Stated exercise
Lines holding the string "picture" are the ones to copy; find them all in the data.

Data for this task
***
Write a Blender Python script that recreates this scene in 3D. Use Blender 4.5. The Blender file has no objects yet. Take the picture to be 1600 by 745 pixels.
***
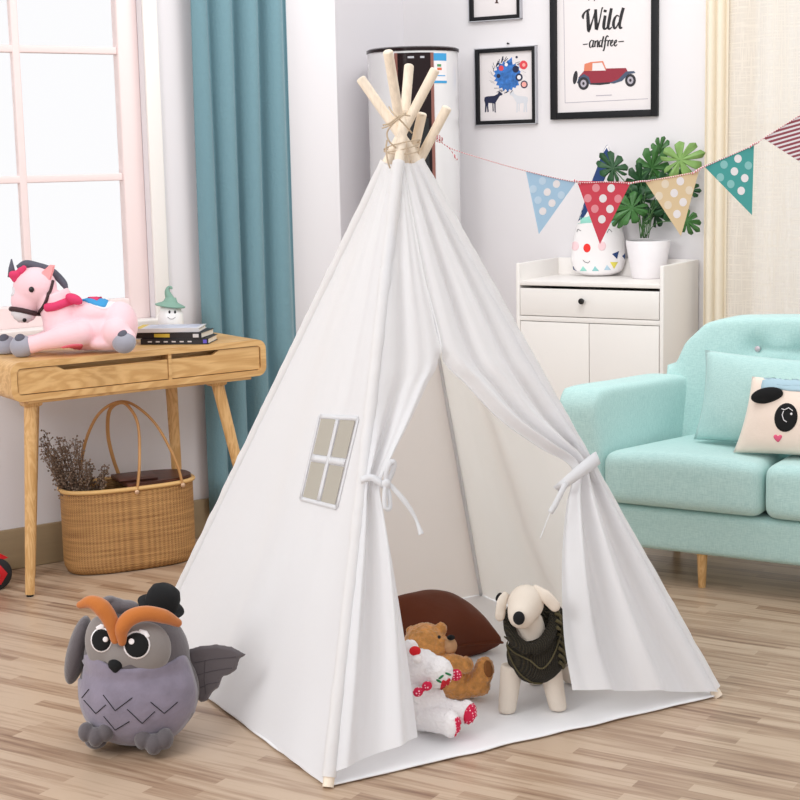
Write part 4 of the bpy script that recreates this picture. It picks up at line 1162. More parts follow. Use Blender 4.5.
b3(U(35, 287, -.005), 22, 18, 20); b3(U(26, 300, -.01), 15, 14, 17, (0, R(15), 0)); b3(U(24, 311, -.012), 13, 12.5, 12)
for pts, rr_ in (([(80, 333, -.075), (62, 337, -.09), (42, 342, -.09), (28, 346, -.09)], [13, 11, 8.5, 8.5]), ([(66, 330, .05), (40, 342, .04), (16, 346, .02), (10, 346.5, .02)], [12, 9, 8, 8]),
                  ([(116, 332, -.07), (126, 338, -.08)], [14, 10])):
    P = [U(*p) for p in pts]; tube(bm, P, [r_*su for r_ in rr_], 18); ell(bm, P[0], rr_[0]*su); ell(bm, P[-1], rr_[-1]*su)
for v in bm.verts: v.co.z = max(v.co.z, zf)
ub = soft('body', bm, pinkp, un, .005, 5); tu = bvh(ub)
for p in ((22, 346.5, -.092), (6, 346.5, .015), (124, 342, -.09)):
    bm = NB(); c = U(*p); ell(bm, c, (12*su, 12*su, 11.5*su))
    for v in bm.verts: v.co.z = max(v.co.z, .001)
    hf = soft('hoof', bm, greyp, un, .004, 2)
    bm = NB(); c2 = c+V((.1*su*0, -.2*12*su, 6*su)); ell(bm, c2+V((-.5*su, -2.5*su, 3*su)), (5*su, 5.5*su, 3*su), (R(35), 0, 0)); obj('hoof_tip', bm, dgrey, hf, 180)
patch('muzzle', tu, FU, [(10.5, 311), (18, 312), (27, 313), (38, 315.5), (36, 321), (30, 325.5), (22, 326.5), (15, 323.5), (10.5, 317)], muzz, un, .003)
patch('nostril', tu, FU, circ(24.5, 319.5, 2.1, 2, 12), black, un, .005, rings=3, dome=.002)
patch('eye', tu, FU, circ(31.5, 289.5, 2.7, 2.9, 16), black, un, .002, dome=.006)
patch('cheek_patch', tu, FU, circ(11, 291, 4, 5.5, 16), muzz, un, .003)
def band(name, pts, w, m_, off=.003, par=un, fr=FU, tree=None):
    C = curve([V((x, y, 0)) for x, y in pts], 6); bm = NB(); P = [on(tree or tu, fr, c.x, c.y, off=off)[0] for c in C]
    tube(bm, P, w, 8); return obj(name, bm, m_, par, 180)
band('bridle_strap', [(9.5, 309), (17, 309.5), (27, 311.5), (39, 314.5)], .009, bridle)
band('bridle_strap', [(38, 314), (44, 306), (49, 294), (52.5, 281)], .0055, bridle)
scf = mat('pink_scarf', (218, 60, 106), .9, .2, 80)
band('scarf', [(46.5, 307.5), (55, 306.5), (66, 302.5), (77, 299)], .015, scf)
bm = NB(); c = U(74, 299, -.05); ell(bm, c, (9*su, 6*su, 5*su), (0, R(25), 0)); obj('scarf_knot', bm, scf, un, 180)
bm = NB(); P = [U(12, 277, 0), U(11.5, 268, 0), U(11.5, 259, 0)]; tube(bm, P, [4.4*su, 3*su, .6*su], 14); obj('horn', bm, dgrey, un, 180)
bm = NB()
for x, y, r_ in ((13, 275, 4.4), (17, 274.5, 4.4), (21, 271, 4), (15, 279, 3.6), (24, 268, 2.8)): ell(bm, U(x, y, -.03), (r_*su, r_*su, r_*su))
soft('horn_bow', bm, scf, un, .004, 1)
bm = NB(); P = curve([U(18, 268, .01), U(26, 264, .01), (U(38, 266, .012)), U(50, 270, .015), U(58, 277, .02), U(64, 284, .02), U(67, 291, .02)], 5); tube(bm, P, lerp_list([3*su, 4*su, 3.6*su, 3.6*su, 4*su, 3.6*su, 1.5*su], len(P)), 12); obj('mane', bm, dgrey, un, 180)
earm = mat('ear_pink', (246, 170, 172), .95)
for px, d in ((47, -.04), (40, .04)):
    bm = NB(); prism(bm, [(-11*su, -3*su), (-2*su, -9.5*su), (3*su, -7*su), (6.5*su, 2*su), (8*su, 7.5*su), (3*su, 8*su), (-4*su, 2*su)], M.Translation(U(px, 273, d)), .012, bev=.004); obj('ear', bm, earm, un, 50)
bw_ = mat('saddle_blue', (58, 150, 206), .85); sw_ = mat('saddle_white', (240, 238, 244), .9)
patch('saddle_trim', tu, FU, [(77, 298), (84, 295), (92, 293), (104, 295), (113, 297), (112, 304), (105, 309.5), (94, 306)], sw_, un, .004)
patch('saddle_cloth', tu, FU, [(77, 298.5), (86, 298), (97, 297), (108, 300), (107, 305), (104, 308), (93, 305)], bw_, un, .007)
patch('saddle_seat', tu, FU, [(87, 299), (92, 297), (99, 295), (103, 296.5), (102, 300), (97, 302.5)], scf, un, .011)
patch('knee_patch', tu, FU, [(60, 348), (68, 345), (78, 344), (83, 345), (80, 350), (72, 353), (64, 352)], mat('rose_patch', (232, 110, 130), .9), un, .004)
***
Problem solution
Write a Blender Python script that recreates this scene in 3D. Use Blender 4.5. The Blender file has no objects yet. Take the picture to be 1600 by 745 pixels.
Write part 4 of the bpy script that recreates this picture. It picks up at line 1162. More parts follow. Use Blender 4.5.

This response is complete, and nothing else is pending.